When will the CPU and software capability become reality to route intervlan at 10gig as opposed to current ASICS.
Are we years away?
I mean for affordable pro consumer use with below 20w power usage?
When will the CPU and software capability become reality to route intervlan at 10gig as opposed to current ASICS.
Are we years away?
I mean for affordable pro consumer use with below 20w power usage?
Technically, RB4011 very close to routing 10Gbit, but I think it will take a while for next generation of devices. RB4011 is already miles ahead of competition in the given price range so there is really no incentive for mikrotik to improve this pro-sumer range.
If you drop the requirement to do it in CPU, then just wait for v7 which comes with HW offload for L3
which will (very likely) work on CRS3xx line of devices (not others). And perhaps future devices, built around similar ASICs.
… which is perfectly fine since who cares what device does the job as long as it is done correctly, right?
Right. As long as that device comes with price tag friendly to one’s budget constraints. Right? ![]()
I think so. e.g. CRS309 is the cheapest model with full support (e.g. I don’t consider CRS305 due to limited support - no NAT). The price tag of $269 is well within budget of anyone, who is interested in 10G routing. (Its not like other equipment will be cheaper)
The problem with current fleet of Mikrotik devices is that while CRS3xx will be great for wirespeed routing, they likely don’t have CPU powerful enough for firewalling at, say, 1Gbps (even if many connections will get fasttracked and thus HW offloaded).

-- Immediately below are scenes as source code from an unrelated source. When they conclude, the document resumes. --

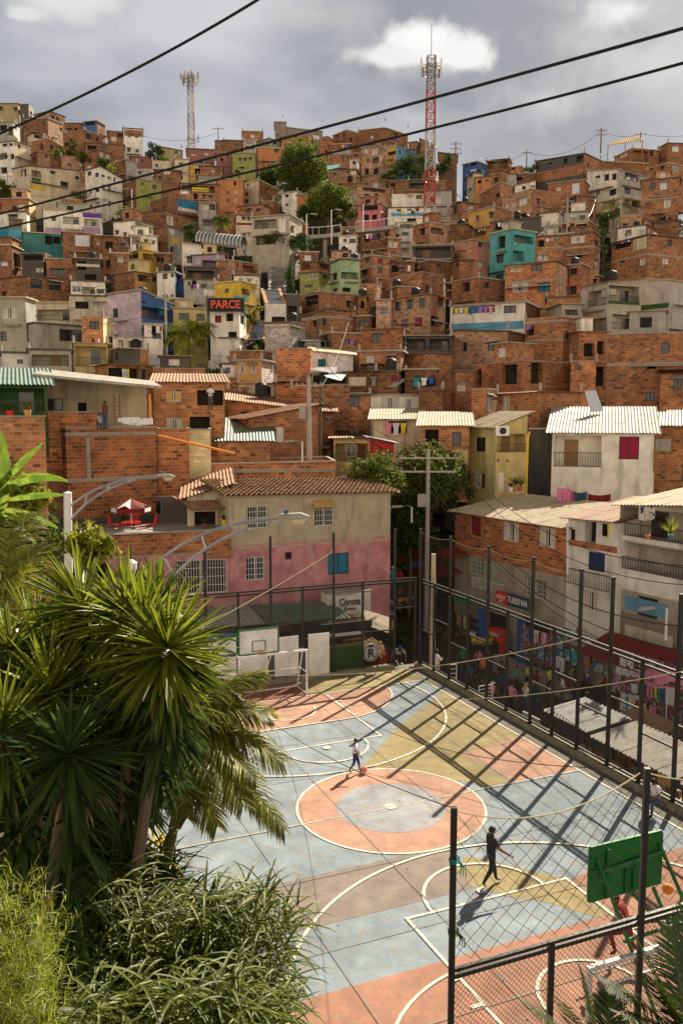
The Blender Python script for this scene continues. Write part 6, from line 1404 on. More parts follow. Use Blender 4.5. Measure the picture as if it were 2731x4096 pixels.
# ================================================================ poles and wires
def pole(x, yt, yb, Y, label, r_=.13, arms=1, mat='pole', equip=False, armw=.9):
    t = dat(x, yt, Y); b = Vector((t.x, t.y, dat(x, yb, Y).z-.5)); root = thing('utility_pole', b, label, 'utility pole'); m = MB(); m.tube([b, t], [r_*1.25, r_*.8], 8); m.build('shaft', mat, root)
    for i in range(arms):
        z = t-UP*(.5+.8*i); m = MB(); m.bar(z-Vector((armw, .3, 0)), z+Vector((armw, -.3, 0)), .09)
        for k in (-.9, -.45, .45, .9): m.cyl(z+Vector((armw*k, -.3*k, 0)), z+Vector((armw*k, -.3*k, .22)), .045, 6)
        m.build('crossarm', 'wood' if mat != 'pole' else 'pole', root)
    if equip:
        m = MB(); m.tube([t-UP*2.6+Vector((-.4, -.1, 0)), t-UP*1.75+Vector((-.4, -.1, 0))], .24, 10); m.build('transformer', 'grey', root)
    return t
PT = {}
PT['main'] = pole(983, 1032, 1440, 51.5, 'tall concrete pole with crossarms rising from the alley, behind the court corner', .13, 2, armw=1.7)
m = MB(); c = dat(972, 1150, 51.3); m.box(c-Vector((.35, .15, .35)), (.6, 0, 0), (0, .3, 0), (0, 0, .75)); o = m.build('cabinet', 'grey'); tag(o, 'grey cabinet strapped to the tall concrete pole', 'cabinet')
PT['mid'] = pole(709, 868, 1038, 57, 'concrete pole with a transformer above the clay tile roof', .15, 1, equip=True)
PT['mid2'] = pole(736, 880, 1040, 60, 'thinner wooden pole just right of the transformer pole', .10, 1, 'bark')
PT['gate'] = pole(995, 1272, 1555, 41.8, 'short pale pole with striped foot standing by the court corner', .13, 0, 'cream')
PT['c1'] = pole(1020, 640, 760, 98, 'slim grey pole left of the long white house', .13, 2, 'galv')
PT['l1'] = pole(338, 728, 800, 92, 'concrete pole in front of the sky blue balconies', .13, 1)
PT['l2'] = pole(380, 915-0, 1040, 56, 'thin pole beside the hanging plant', .06, 0)
PT['l3'] = pole(380, 822-150, 850, 84, 'concrete pole beside the large palm', .12, 1)
PT['s1'] = pole(501, 291, 325, 186, 'little antenna pole on the left skyline', .09, 1, 'bark', armw=1.2)
PT['s2'] = pole(1380, 294, 345, 168, 'tall dark pole on the right skyline below the pergola', .12, 2, 'bark', armw=1.0)
PT['s3'] = pole(1209, 345, 385, 168, 'dark pole in the middle of the right skyline', .1, 1, 'bark', armw=1.0)
PT['s4'] = pole(1046, 325, 470, 160, 'leaning dark pole right beside the tall mast', .12, 3, 'bark', armw=1.0)
PT['s5'] = pole(1470, 303, 320, 168, 'short dark pole above the pergola', .09, 1, 'bark', armw=.9)
PT['s6'] = pole(1500-0, 372, 0+470, 150, 'thin pole beside the right edge skyline house', .08, 0, 'bark')
PT['r1'] = pole(1303, 455, 560, 133, 'bundle laden power pole in front of the right hill', .12, 2)
PT['r2'] = pole(18, 400, 480, 160, 'power pole at the left edge below the white balconies', .12, 1)
wires = []
def wire(a, b, sag, rr_, label, mat='rubber', name='power_line', n=16):
    m = MB(); m.tube(catenary(a, b, sag, n), rr_, 4); o = m.build(name, mat); tag(o, label, 'power line'); return o
wire(PT['main']-UP*.3+Vector((1.4, 0, 0)), dat(1600, 1300, 30), 1.6, .018, 'upper cable running from the concrete pole down to the right edge')
wire(PT['main']-UP*.3+Vector((.9, 0, 0)), dat(1600, 1345, 30), 1.8, .016, 'second cable from the concrete pole down to the right edge')
wire(PT['main']-UP*1.2, dat(1600, 1440, 30), 2.2, .022, 'thick lower cable from the concrete pole toward the grey house')
wire(PT['main']-UP*1.8, dat(1600, 1500, 29), 2.0, .022, 'thick cable passing in front of the red awning')
wire(PT['main']-UP*2.2, dat(1600, 1560, 28), 1.6, .014, 'thin lowest cable along the market side')
wire(PT['main']-UP*.3-Vector((1.6, 0, 0)), PT['mid']-UP*.3, .8, .02, 'cable between the two concrete poles, upper')
wire(PT['main']-UP*1-Vector((1.2, 0, 0)), PT['mid']-UP*.6, 1.1, .02, 'cable between the two concrete poles, lower')
wire(PT['main']-UP*.3+Vector((.3, 0, 0)), PT['mid2']-UP*.3, .6, .016, 'cable from the concrete pole to the wooden pole')
wire(PT['mid']-UP*.4, dat(640, 800, 66), .4, .015, 'cable climbing left from the transformer pole')
wire(PT['mid2']-UP*.3, dat(800, 740, 84), .6, .015, 'cable climbing right from the wooden pole', n=12)
wire(PT['l3']-UP*.3, dat(520, 850, 64), .9, .02, 'cable crossing in front of the large palm')
wire(PT['s4']-UP*.4, PT['s3']-UP*.4, 2.2, .03, 'skyline wire between mast pole and the middle pole')
wire(PT['s3']-UP*.4, PT['s2']-UP*.5, 2.0, .03, 'skyline wire from the middle pole to the tall dark pole')
wire(PT['s2']-UP*.4, PT['s5']-UP*.3, .8, .03, 'skyline wire from the tall dark pole to the pergola pole')
wire(PT['s5']-UP*.3, dat(1600, 307, 165), .5, .03, 'skyline wire leaving by the right edge')
wire(dat(328, 312, 184), PT['s1']-UP*1.2, 1.2, .03, 'skyline wire left of the little antenna pole')
wire(PT['r1']-UP*.4, dat(1180, 560, 112), 1.5, .02, 'cable sagging from the laden pole to the turquoise house')
wire(PT['c1']-UP*.4, dat(880, 760, 84), 1.6, .02, 'cable sagging left from the slim grey pole')
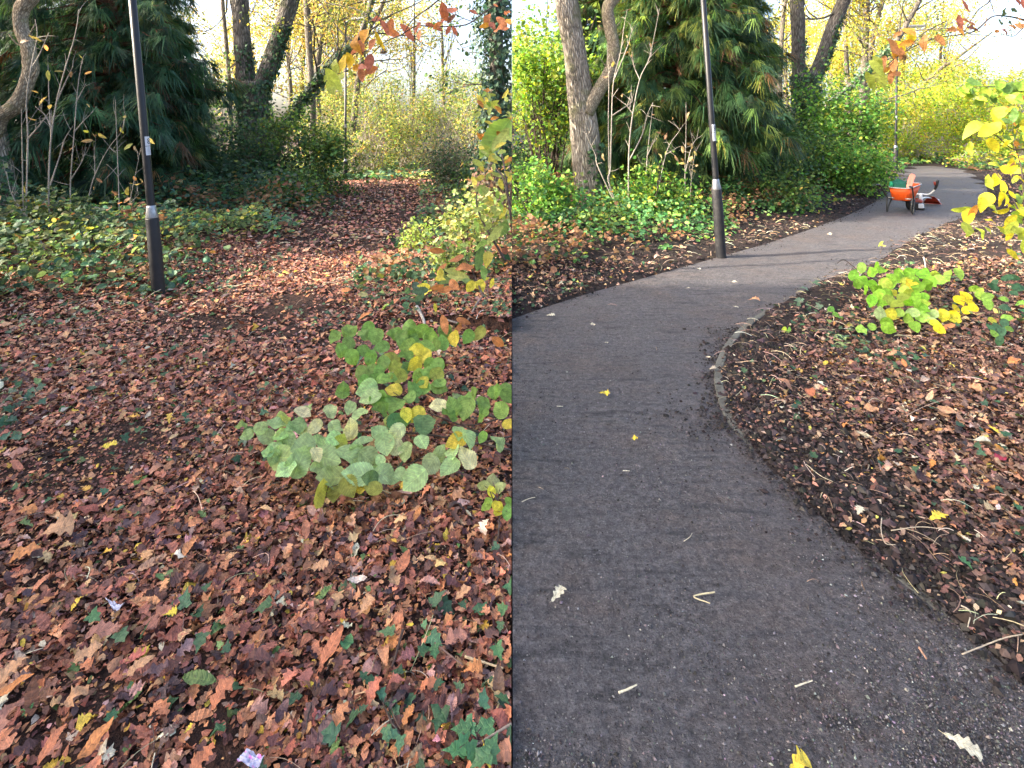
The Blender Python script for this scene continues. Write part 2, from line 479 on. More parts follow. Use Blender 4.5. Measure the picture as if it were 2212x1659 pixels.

And I expect that users with 10Gbps LAN would have WAN with speeds around 1Gbps or more. Lack of HW offload for IPv6 is an issue as well (not for every user and hopefully not forever).
As to corporate environment … well, vendors highly used in corporate environments have “L3 switches” that can do simple routing at wirespeed in their portfolios for quite some time now. I know their price is an order of magnitude higher than Mikrotik’s but vendor swap is not cheap either (in various aspects) plus network admins have to be fluent enough in configuration language of the new vendor. I don’t know how often that will happen, specially so with apparent problems with some Mikrotik’s devices (I’m not saying other vendors don’t have their share of problems, but when switching to another vendor the new one has to be pretty much better than the old one in every aspect).
2025
For fast routing try this:
Instead of using a physical router, try x86 ROS or CHR.
x86 is a 32-Bit Mikrotik ISO ROS install on a bare metal ( generic ) PC motherboard.
CHR is a virtual 64-Bit Mikrotik ROS that runs on a hypervisor based computer ( such as VmWare ESXi ).